Pizza Scales

“Does it come with cookies? I like the cookies.”

One of my favourite questions when interviewing a candidate is:

“You arrive on a packed Friday, a completely full day. Something important pops up and now you have 12 hours of work to do in an 8 hour day. What do you do?”

Try it some time, the answers are more varied than you might think.

Classic fresh out of school answers are, ‘I’ll just roll up my sleeves!’ or ‘I’ll pull a late night!’

Part of me believes this is just a remnant of an education system built around stress and cramming. Another part of me believes that this is the answer they think I want to hear. As though there’s an expectation that companies intruding on personal time is standard practice.

The answer I’m looking for is something along the lines of:

  • Talk to my manager, inform them of the situation

  • Reassess priorities quickly

  • Determine if something can be delayed

  • If not, can someone help?

  • If not, can my manager help?

  • If not, what is the policy around overtime?

Now, I’m not against extra work, but it feels like it should be a last resort.
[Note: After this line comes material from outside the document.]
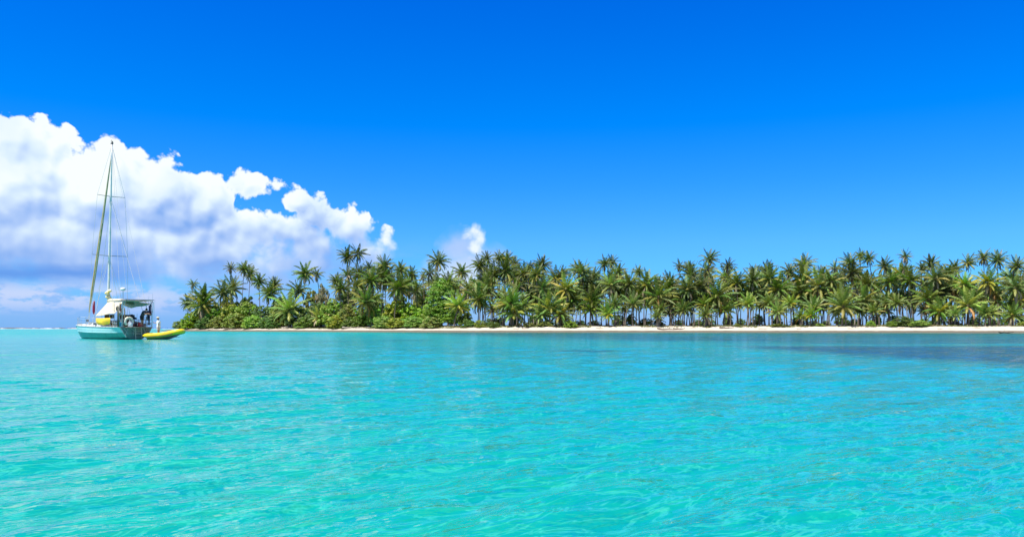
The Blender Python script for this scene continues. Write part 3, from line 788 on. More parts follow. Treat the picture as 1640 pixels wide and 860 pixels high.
def broadleaf():
    px = 706; Y = shore_y(px) + 12.5; x = (px - 820) / 1300 * Y; g = gz(x, Y)
    top = CAM_H + (HOR - 440) * Y / 1300 - g
    root = empty('broadleaf_tree', (x, Y, g), 'tall bright green broadleaf tree rounded among the palms left of centre', 'tree')
    tone = (.17, .34, .020)
    for (dx, dy, w, h, b, n, sd) in ((0, 0, 7.4, top, top * .12, 520, 1),):
        me = leafy(800 + sd, w, 6.0, top, n, 44, .30, tone, base_gap=.6)
        link('crown', me, root)
    mb = MB(); rnd = random.Random(4)
    mb.tube([(0, 0, -.2), (.1, 0, top * .25), (0, .1, top * .55)], [.26, .2, .12], 8)
    for k in range(9):
        a = k * 2.4; e = Vector((math.cos(a) * 2.4, math.sin(a) * 2.2, top * rnd.uniform(.45, .85)))
        mb.tube([(0.05, 0, top * rnd.uniform(.2, .5)), (e.x * .5, e.y * .5, e.z * .8), e], [.10, .06, .02], 5)
    mb.build('trunk', mat('bark'), root, smooth=True)
broadleaf()

# ================================================================ low creepers and tufts at the top of the beach
def creepers():
    rnd = random.Random(21); vs = []; fs = []; tones = []
    for i in range(5200):
        px = rnd.uniform(290, 1700); off = 8.2 + abs(rnd.gauss(0, 1.6))
        if px > 760 and (math.sin(px * .05) + math.sin(px * .021 + 2)) < -.1 and rnd.random() < .85: continue
        Y = shore_cache(px) + off; x = (px - 820) / 1300 * Y; z = GZI(x, Y)
        k = rnd.uniform(.7, 1.3); t = (.10 * k, .135 * k, .03 * k) if rnd.random() < .7 else (.26 * k, .21 * k, .09 * k)
        for q in range(3):
            a = rnd.uniform(0, 6.28); l = rnd.uniform(.12, .34); w = l * .3; n = len(vs)
            p = Vector((x + rnd.uniform(-.2, .2), Y + rnd.uniform(-.2, .2), z)); dv = Vector((math.cos(a) * .7, math.sin(a) * .7, .9)) * l; s = Vector((-math.sin(a), math.cos(a), 0)) * w
            vs += [p - s, p + s, p + dv + s * .3, p + dv - s * .3]; fs.append((n, n + 1, n + 2, n + 3)); tones += [t] * 4
    me = bpy.data.meshes.new('beach_creeper'); me.from_pydata([tuple(v) for v in vs], [], fs); me.materials.append(M_LEAF); set_tone(me, tones)
    o = link('beach_creeper', me); finish(o, 'low straggling creepers and grass tufts along the top of the beach', 'ground cover', kind='stuff')
_px = np.linspace(280, 1720, 145); _sy = np.array([shore_y(p) for p in _px])
def shore_cache(px): return float(np.interp(px, _px, _sy))
def GZI(x, y): return gz(x, y)
creepers()

# ================================================================ driftwood and fallen fronds on the sand
def driftwood():
    rnd = random.Random(31); m1 = mat('driftwood_pale', (.50, .44, .36), .85, .4, 3.0, bump=.5); m2 = mat('driftwood_dark', (.14, .10, .07), .9, .4, 3.0, bump=.5)
    data = [(570, 7.6, 7.0, 'pale', 'long pale driftwood log on the sand below the left thicket'),
            (372, 4.0, 5.0, 'dark', 'dark branch lying on the left beach near the sailboat dinghy'),
            (1068, 3.6, 4.2, 'dark', 'dark bowed branch on the beach below the middle of the grove'),
            (1088, 4.6, 2.4, 'dark', 'short dark stick just right of the bowed branch on beach'),
            (1164, 5.2, 3.0, 'dark', 'thin dark driftwood stick on the sand right of the bowed branch'),
            (458, 6.6, 2.0, 'pale', 'pale stump of driftwood under the broad low palm'),
            (1612, -9, 2.6, 'dark', 'small dark snag breaking the water off the right end of the beach')]
    for px, off, L, kind, lab in data:
        Y = shore_cache(px) + off; x = (px - 820) / 1300 * Y; z = max(gz(x, Y), -.02)
        mb = MB(); n = 7; b = rnd.uniform(-.35, .35)
        pts = [((i / n - .5) * L, math.sin(i * 1.3) * .15 + b * math.sin(math.pi * i / n), .10 + .12 * abs(math.sin(i * .9 + L)) + (.16 if i in (0, n) else 0)) for i in range(n + 1)]
        mb.tube(pts, [.06 + .09 * (1 - i / n) * rnd.uniform(.8, 1.2) for i in range(n + 1)], 7)
        for k in (2, 4):
            p = pts[k]; mb.tube([p, (p[0] + .35, p[1] + rnd.uniform(-.4, .4), p[2] + .45)], [.05, .015], 5)
        o = mb.build('driftwood', m1 if kind == 'pale' else m2, smooth=True, loc=(x, Y, z), rot=(0, 0, rnd.uniform(-.3, .3)))
        finish(o, lab, 'driftwood', 'driftwood on and off the beach')
    for i, px in enumerate([598, 622, 826, 842, 960, 1108, 1222, 1280, 1366, 1438, 1508, 1560]):
        off = rnd.uniform(4.5, 7.5); Y = shore_cache(px) + off; x = (px - 820) / 1300 * Y; z = gz(x, Y)
        mb = MB(); L = rnd.uniform(1.6, 2.6); pts = [((k / 6 - .5) * L, .1 * math.sin(k), .06 + .05 * math.sin(k * 1.1)) for k in range(7)]
        mb.tube(pts, [.03] * 7, 5)
        for k in range(22):
            t = k / 22; px_ = (t - .5) * L
            for s in (-1, 1):
                l = .45 * math.sin(math.pi * (t * .8 + .15)); a = (px_, 0, .07)
                mb.add([a, (px_ + .05, 0, .07), (px_ + .3 * l + .04, s * l, .03)], [(0, 1, 2)])
        o = mb.build('fallen_frond', mat('dry_frond', (.24, .17, .10), .9, .4, 3.0), loc=(x, Y, z), rot=(0, 0, rnd.uniform(-.8, .8) + (3.14 if i % 2 else 0)))
        finish(o, 'dry brown fallen palm frond on the sand, %s from the left' % od(i), 'palm frond', 'fallen fronds on the beach')
driftwood()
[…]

It definitely should be rare, and it shouldn’t be taken for granted. There are emergencies, critical buying days, new product releases; these all are worthy pretexts for asking extra from your team.

Let’s Just Crush It Out

At one company I experience routine requests from leadership. “Hey, order in a pizza for your crew and get them to crush out the last bit of work tonight.” Once again, for the right circumstance and reward, the ask is warranted, but this was popping up every other week.

The team started questioning the motive. It wasn’t connected to some critical release, or some seasonal buying event, it was just an ask for more. To make it worse, we were all salary with no overtime.

Justifying the Call

When you put out the call for extra work, people have to recognize that the work is legitimately important. If you put out the call routinely, it probably means bad planning, failure to prioritise or people are being taken for granted. 

Whenever we had to do extra, I would take the time to do a root cause on why.

Why do we need extra work?

We’re behind schedule -> Is this a failure of planning, effectiveness or scoping?

We see an opportunity -> Is this a shift in priorities that was unforeseeable?

There was an error -> Was work done poorly, rushed, etc.

There is a major event -> Could this have been scheduled and planned accordingly?

Almost every circumstance in a root cause of extra labour can be traced back to something that was avoidable. Quality assurance time can mitigate the impact of errors. Effective planning and scoping should increase the probability of hitting deadlines.

In my experience, most causes for extra time can be traced back to leadership decisions. Often meaning they’re asking their team to clean up for them.